In Isa 53:11, speaking of the Suffering Servant, the prophet Isaiah wrote:
He shall see the travail of his soul, and shall be satisfied: by his knowledge shall my righteous servant justify many; for he shall bear their iniquities.
In this verse, we read that the Messiah's people will be justified, not by an imputation of an alien righteousness, but by (ב) the knowledge (דַּעַת). That Isaiah does not understand דַּעַת as anything other than intellectual/experiential knowledge, and not an imputed righteousness, can be seen in the other instances it is used in the book of Isaiah:
Therefore my people are gone into captivity, because they have no knowledge (דַּעַת): and their honourable men are famished, and their multitude dried up with thirst. (Isa 5:13)
And the Spirit of the Lord shall rest upon him, the spirit of wisdom and understanding, the spirit of counsel and the might, the spirit of knowledge (דַּעַת) and the fear of the Lord. (Isa 11:2)
And wisdom and knowledge (דַּעַת) shall be the stability of thy times, and strength of salvation: the fear of the Lord is his treasure. (Isa 33:6)
With whom took he counsel, and who instructed him, and taught him in the path of judgment, and taught him knowledge (דַּעַת), and shewed to him the way of understanding? (Isa 40:14)
And none considereth in his heart, neither is there knowledge (דַּעַת) nor understanding to say, I have burned part of it in the fire; yea, also I have baked bread upon the coals thereof; I have roasted flesh, and eaten it: and shall I make the residue thereof an abomination? shall I fall down to the stock of a tree? (Isa 44:19)
That frustrateth the tokens of the liars, and maketh diviners mad; that turneth wise men backward, and maketh their knowledge (דַּעַת) foolish (Isa 44:25)

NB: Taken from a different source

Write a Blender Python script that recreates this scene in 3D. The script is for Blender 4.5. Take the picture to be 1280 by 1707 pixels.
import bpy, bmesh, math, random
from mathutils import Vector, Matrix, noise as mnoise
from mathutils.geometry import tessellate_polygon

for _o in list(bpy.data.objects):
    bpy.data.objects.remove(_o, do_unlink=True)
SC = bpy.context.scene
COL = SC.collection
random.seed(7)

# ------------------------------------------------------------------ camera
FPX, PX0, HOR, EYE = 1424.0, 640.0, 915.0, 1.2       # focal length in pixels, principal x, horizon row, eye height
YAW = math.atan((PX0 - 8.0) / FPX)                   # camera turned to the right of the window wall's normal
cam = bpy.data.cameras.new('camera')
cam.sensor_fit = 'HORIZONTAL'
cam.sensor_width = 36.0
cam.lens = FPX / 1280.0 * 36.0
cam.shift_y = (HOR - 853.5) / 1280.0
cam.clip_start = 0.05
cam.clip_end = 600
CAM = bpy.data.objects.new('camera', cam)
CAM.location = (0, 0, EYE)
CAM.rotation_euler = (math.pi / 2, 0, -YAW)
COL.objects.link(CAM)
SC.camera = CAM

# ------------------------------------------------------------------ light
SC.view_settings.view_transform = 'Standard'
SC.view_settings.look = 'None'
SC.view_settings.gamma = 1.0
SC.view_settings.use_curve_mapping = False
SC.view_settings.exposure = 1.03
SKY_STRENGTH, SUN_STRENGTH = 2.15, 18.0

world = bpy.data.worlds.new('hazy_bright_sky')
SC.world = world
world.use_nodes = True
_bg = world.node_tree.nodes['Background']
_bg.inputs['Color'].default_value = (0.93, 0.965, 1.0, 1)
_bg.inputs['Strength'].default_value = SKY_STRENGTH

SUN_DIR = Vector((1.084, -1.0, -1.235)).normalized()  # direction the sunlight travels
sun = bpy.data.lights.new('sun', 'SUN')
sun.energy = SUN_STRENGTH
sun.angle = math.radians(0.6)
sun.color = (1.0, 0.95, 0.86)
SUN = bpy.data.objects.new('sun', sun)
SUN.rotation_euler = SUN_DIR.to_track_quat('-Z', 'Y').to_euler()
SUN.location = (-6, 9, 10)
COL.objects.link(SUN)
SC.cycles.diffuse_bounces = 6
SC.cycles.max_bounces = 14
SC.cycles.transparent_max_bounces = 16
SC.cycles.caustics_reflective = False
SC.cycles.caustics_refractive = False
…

For thou hast trusted in thy wickedness: thou hast said, None seeth me. Thy wisdom and thy knowledge (דַּעַת), it hath perverted thee; and thou hast said in thine heart, I am, and none else beside me. (Isa 47:10)
Yet they seek me daily, and delight to know (דַּעַת) my ways, as a nation that did righteousness, and forsook not the ordinance of their God: they ask of me the ordinances of justice; they take delight in approaching God. (Isa 58:2)
Some may be tempted to argue that the Hebrew phrase בְּדַעְתּ֗וֹ would best be translated as an objective genitive (i.e., by knowledge of the Messiah). However, the context does not allow for it. As John Goldingay and David Payne noted:
53.11 aβb. By his knowledge my servant will show many that he is indeed just, because he bears their wrongdoing. We link beda’tȏ with what follows, with the MT, Tg, and 1Qsa (which prefixes w to the word). Out of this context beda’tȏ could be an objective genitive, ‘by knowledge of him’. That might then denote people’s knowledge/ acknowledgement of the servant or the servant’s knowledge/ acknowledgement of Yhwh, though the expression is once again allusive. But the link with the opening subsection (52.13) suggest that it is rather the more common subjective genitive, ‘by his knowledge’. As that first subsection opened by declaring that Yhwh’s servant would act with insight, so the last subsection opens by declaring what Yhwh’s servant will achieve through his knowledge. (John Goldingay and David Payne, Isaiah 40-55: A Critical and Exegetical Commentary, volume II [International Critical Commentary; London: Bloomsbury, 2014], 325)
As with many other texts (e.g., 1 Cor 3:15), such is a very "un-Protestant" text.